The building has three floors, where you can admire a collection of great art, including masterpieces by the famous Italian sculptor Antonio Canova. Antique furnishings and ceilings decorated in 18th-century style adorn the Villa’s upper rooms. In the exterior of the Villa there is a stunning park that blends perfectly into the surrounding landscape.

Getting there from Como: The northbound lake ferry stops in Tremezzo (45 mins).

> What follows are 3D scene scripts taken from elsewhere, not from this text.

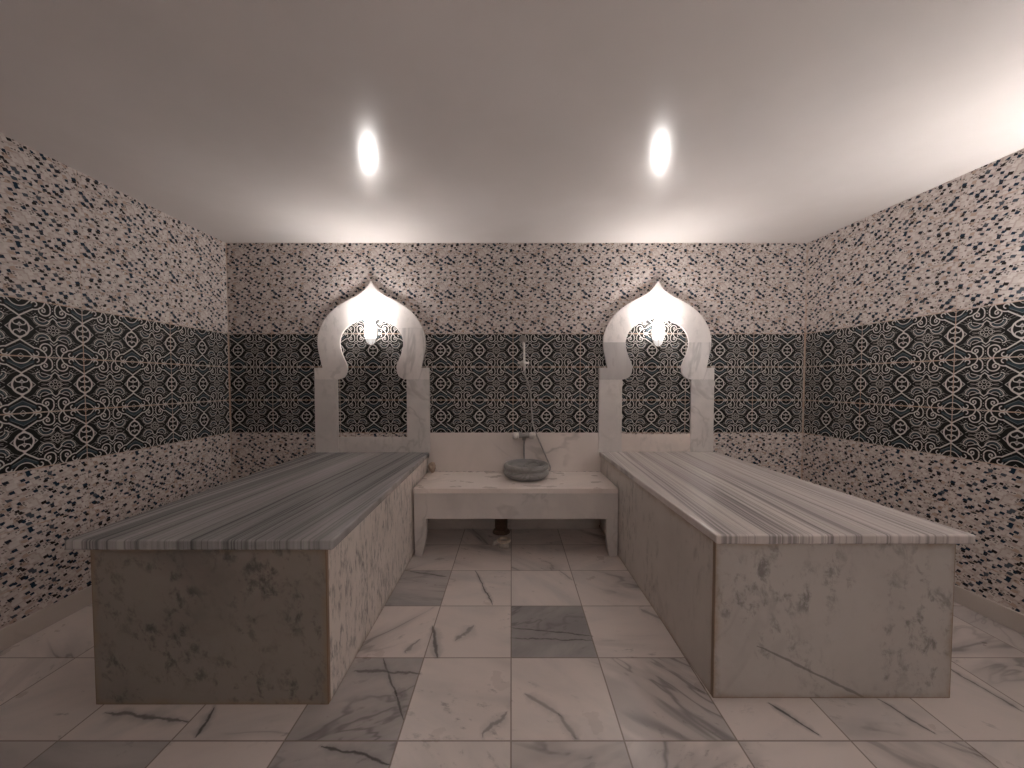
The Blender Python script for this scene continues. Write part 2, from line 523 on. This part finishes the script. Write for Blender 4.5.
def panel_mats(O, fl, fr, br, bl, z1, kind):
    if kind == 'left':
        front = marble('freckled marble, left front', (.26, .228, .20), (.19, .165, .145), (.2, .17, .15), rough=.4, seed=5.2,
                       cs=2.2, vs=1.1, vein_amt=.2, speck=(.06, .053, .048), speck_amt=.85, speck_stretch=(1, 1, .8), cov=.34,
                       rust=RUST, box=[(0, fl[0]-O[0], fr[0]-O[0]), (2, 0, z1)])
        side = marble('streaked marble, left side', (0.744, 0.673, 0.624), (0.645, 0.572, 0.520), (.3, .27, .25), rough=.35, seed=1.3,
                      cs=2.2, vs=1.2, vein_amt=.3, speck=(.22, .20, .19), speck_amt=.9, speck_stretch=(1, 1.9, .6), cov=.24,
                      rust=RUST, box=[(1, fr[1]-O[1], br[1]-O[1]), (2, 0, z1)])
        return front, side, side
    front = marble('veined marble, right front', (.53, .495, .465), (.44, .41, .385), (.16, .145, .135), rough=.38, seed=8.6,
                   cs=1.8, vs=.9, vein_w=.014, vein_amt=.12, lines=((1.03-O[0], .235, 1.53-O[0], -.01, .009, .75),), speck=(.15, .135, .125), speck_amt=.75, speck_stretch=(1, 1, .7),
                   rust=RUST, box=[(0, fl[0]-O[0], fr[0]-O[0]), (2, 0, z1)])
    side = marble('plain marble, right side', (0.583, 0.533, 0.494), (0.508, 0.464, 0.429), (.2, .18, .165), rough=.36, seed=14.1,
                  cs=1.6, vs=.8, vein_amt=.25, speck=(.16, .14, .13), speck_amt=.65, speck_stretch=(1, 1.2, .5),
                  rust=RUST, box=[(1, fl[1]-O[1], bl[1]-O[1]), (2, 0, z1)])
    return front, side, side

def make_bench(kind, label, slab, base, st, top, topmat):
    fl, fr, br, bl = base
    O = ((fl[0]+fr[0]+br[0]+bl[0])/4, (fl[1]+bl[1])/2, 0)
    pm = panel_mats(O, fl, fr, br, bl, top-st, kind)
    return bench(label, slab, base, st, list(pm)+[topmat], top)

m_top_l = striped('grey striped marble', (.42, .40, .395), (.30, .29, .29), (.15, .148, .15), 2.7, skew=-.08)
m_top_r = striped('pale striped marble', (.66, .60, .575), (.53, .485, .465), (.30, .275, .27), 6.4, skew=-.04,
                  bands=[(b_ - 1.3408 + .039, w_, a_) for b_, w_, a_ in ((.895, .006, .8), (.943, .007, .8), (1.02, .004, .6), (1.10, .012, .9), (1.118, .004, .9), (1.30, .008, .5), (1.46, .005, .6), (1.62, .010, .4), (1.70, .006, .5))])
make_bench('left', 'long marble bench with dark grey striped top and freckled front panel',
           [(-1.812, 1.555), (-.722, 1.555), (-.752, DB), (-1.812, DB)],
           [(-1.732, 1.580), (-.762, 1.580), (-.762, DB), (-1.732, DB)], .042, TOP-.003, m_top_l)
make_bench('right', 'long marble bench with pale pinkish striped top and veined front panel',
           [(.850, 1.593), (1.926, 1.593), (1.855, DB), (.802, DB)],
           [(.856, 1.614), (1.866, 1.614), (1.795, DB), (.812, DB)], .040, TOP+.003, m_top_r)

# ------------------------------------------------------------------ arches
OUT = [(0, 2.250), (.026, 2.207), (.053, 2.173), (.090, 2.141), (.138, 2.111), (.200, 2.081), (.259, 2.049), (.315, 2.013),
       (.362, 1.974), (.402, 1.930), (.434, 1.881), (.459, 1.833), (.475, 1.783), (.485, 1.735), (.487, 1.685), (.482, 1.635),
       (.472, 1.586), (.460, 1.530), (.445, 1.472)]
INN = [(0, 1.921), (.045, 1.915), (.09, 1.903), (.138, 1.885), (.179, 1.863), (.214, 1.838), (.242, 1.809), (.265, 1.775), (.278, 1.738),
       (.284, 1.703), (.283, 1.667), (.274, 1.627), (.261, 1.586), (.245, 1.548), (.230, 1.515), (.220, 1.483), (.224, 1.438),
       (.234, 1.408), (.252, 1.386), (.280, 1.372), (.311, 1.366)]
def split_at(line, z):
    for k in range(len(line)-1):
        (a, za), (b, zb) = line[k], line[k+1]
        if za >= z >= zb:
            t = (za-z)/(za-zb)
            return k, (a+(b-a)*t, z)

def make_arch(label, cx, zb, mats, sill_top, split):
    O = (cx, D, zb)
    t = thing('marble_arch', label, 'arch', O)
    y0, y1 = D-.024, DB
    ko, po = split_at(OUT, split); ki, pi = split_at(INN, split)
    up = OUT[:ko+1] + [po]; lo = [po] + OUT[ko+1:]
    iu = INN[:ki+1] + [pi]; il = [pi] + INN[ki+1:]
    head = [(cx-x, z) for x, z in reversed(up)] + [(cx+x, z) for x, z in up[1:]] + \
           [(cx+x, z) for x, z in reversed(iu)] + [(cx-x, z) for x, z in iu[1:]]
    obj('arch_head', prism(head, y0, y1, 'y', .002), mats[0], t, O)
    for s in (-1, 1):
        sh = lo + [(.518, 1.471), (.518, 1.366)] + list(reversed(il))
        o = obj('arch_shoulder', prism([(cx+s*x, z) for x, z in sh], y0+.0005, y1, 'y', .002), mats[1] if s < 0 else mats[2], t, O)
        j = [(.312, zb), (.312, 1.3655), (.519, 1.3655), (.519, zb)]
        obj('jamb', prism([(cx+s*x, z) for x, z in j], y0, y1, 'y', .002), mats[3], t, O)
    obj('sill_panel', box(cx-.3115, cx+.3115, D-.019, DB, zb, sill_top, .002), mats[4], t, O)
    return t

WH = dict(rough=.32, cs=3.2, vs=1.9, vein_w=.035, speck=(.34, .315, .30), speck_amt=.35, speck_stretch=(1, 1, .5))
ma = marble('arch marble', (0.794, 0.737, 0.702), (0.694, 0.641, 0.611), (.40, .36, .34), seed=2.2, vein_amt=.4, **WH)
mb = marble('arch marble veined', (0.719, 0.667, 0.637), (0.620, 0.572, 0.546), (.32, .29, .28), seed=9.4, vein_amt=.5, stretch=(1.6, 1, .5), **WH)
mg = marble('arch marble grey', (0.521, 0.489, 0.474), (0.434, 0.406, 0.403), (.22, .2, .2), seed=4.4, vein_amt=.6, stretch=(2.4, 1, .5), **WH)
mj = marble('jamb marble', (0.694, 0.648, 0.617), (0.583, 0.546, 0.527), (.35, .32, .30), seed=6.1, vein_amt=.4, **WH)
ms = marble('sill marble', (0.769, 0.679, 0.624), (0.670, 0.591, 0.546), (.38, .33, .3), seed=7.7, vein_amt=.3, **WH)
make_arch('pointed marble arch on the back wall above the grey striped bench', -1.258, TOP-.003, (ma, ma, mb, mj, mj), .845, 1.83)
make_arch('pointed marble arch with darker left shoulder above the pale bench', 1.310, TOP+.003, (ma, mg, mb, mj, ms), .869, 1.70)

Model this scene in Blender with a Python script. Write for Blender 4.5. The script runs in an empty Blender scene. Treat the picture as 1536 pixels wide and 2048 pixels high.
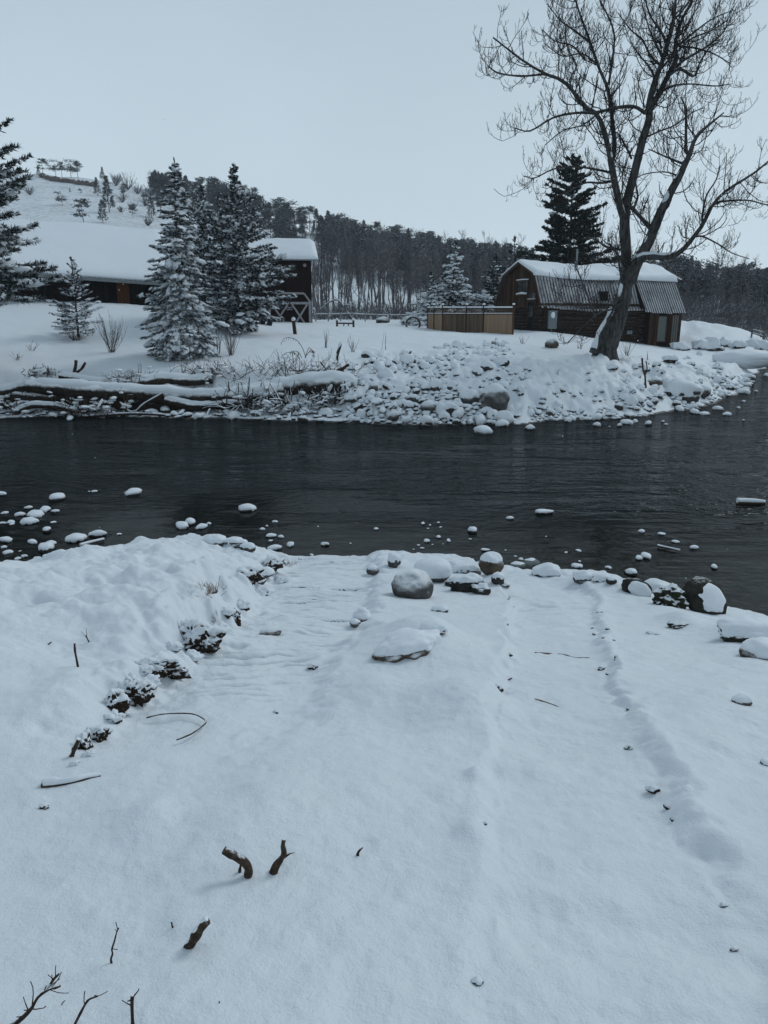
import bpy, math, random
import numpy as np
from mathutils import Vector, Matrix

# ------------------------------------------------------------------ camera, sky, sun, exposure
SC = bpy.context.scene
COL = SC.collection
HAZE = 0.0005
CAMZ = 3.9
PITCH = math.radians(14.9)
F = 1500.0                      # focal length in photograph pixels (1536 x 2048)
cam_d = bpy.data.cameras.new("camera")
cam_d.sensor_fit = 'HORIZONTAL'; cam_d.sensor_width = 36.0
cam_d.lens = F / 1536.0 * 36.0
cam_d.clip_start = 0.05; cam_d.clip_end = 5000
cam = bpy.data.objects.new("camera", cam_d)
cam.location = (0, 0, CAMZ)
cam.rotation_euler = (math.radians(90) - PITCH, 0, 0)
COL.objects.link(cam)
SC.camera = cam

world = bpy.data.worlds.new("World"); SC.world = world; world.use_nodes = True
wn, wl = world.node_tree.nodes, world.node_tree.links
wn.clear()
wout = wn.new('ShaderNodeOutputWorld'); bg = wn.new('ShaderNodeBackground')
sky = wn.new('ShaderNodeTexSky'); sky.sky_type = 'NISHITA'; sky.sun_disc = False
SUN_EL, SUN_AZ = math.radians(44), math.radians(52)
sky.sun_elevation = SUN_EL; sky.sun_rotation = SUN_AZ
sky.air_density = 1.0; sky.dust_density = 3.0
tc = wn.new('ShaderNodeTexCoord'); sep = wn.new('ShaderNodeSeparateXYZ')
ramp = wn.new('ShaderNodeValToRGB')          # overcast cloud layer: a little brighter low down
ramp.color_ramp.elements[0].position = 0.0;  ramp.color_ramp.elements[0].color = (8.9, 10.75, 12.0, 1)
ramp.color_ramp.elements[1].position = 0.65; ramp.color_ramp.elements[1].color = (3.4, 4.5, 5.4, 1)
wl.new(tc.outputs['Generated'], sep.inputs[0]); wl.new(sep.outputs['Z'], ramp.inputs[0])
cn = wn.new('ShaderNodeTexNoise'); cn.inputs['Scale'].default_value = 2.2; cn.inputs['Detail'].default_value = 3
wl.new(tc.outputs['Generated'], cn.inputs['Vector'])
cm = wn.new('ShaderNodeMapRange'); cm.inputs['To Min'].default_value = 0.955; cm.inputs['To Max'].default_value = 1.045
cm.inputs['From Min'].default_value = 0.3; cm.inputs['From Max'].default_value = 0.7
wl.new(cn.outputs['Fac'], cm.inputs['Value'])
cv = wn.new('ShaderNodeVectorMath'); cv.operation = 'SCALE'
wl.new(ramp.outputs['Color'], cv.inputs[0]); wl.new(cm.outputs[0], cv.inputs['Scale'])
mx = wn.new('ShaderNodeMix'); mx.data_type = 'RGBA'; mx.inputs['Factor'].default_value = 0.94
wl.new(sky.outputs['Color'], mx.inputs['A']); wl.new(cv.outputs[0], mx.inputs['B'])
wl.new(mx.outputs['Result'], bg.inputs['Color'])
bg.inputs['Strength'].default_value = 0.078
wl.new(bg.outputs[0], wout.inputs['Surface'])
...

marghe nick panorama lake como
Smiles after a fun day in Lake Como

Northern Lake Como

12) Colico

Colico is the crossroad connecting Lake Como with Milan and Trentino-Alto Adige, and to Central Europe. Not surprisingly, in the past, the town of Colico was used by the Spanish Count of Fuentes as a strategic outpost. The ruins of the Fuentes Fort on Monteggiolo hill are surrounded by nature, creating a suggestive landscape that is worth seeing. Fort Montecchio Nord is another military outpost, built during World War I and still one of the best-preserved forts in all of Europe, with fully functional cannons.

Colico is also located at the start of Valtellina, one of Lombardia’s best-known valleys created by the Adda river as it flows down the Alps and into Lake Como. Sentiero Valtellina is a cycle path running all through the valley, from Colico to Bormio, the starting point of the famous cycle tour to Stelvio Pass, one of the most spectacular in Europe.

Getting back to nature, if you pass through Colico, be sure not to miss the beautiful Pian di Spagna nature reserve, an unspoiled place full of typical flora and fauna. After a nice walk in the reserve, you may want to sit down at a nice local restaurant to try typical dishes. If that is the case, Ristorante Perbacco offers lake fish and grilled meat dishes, as well as local dishes such as Manfrigole alla grosina.

-Getting there from Milan: There are hourly trains from Milan, travel time is 1 hour and a half. Alternatively you can go the scenic way and take the lake ferry all the way from Como, crossing the length of the lake – it will take 2 and a half hour but it’s a really scenic trip!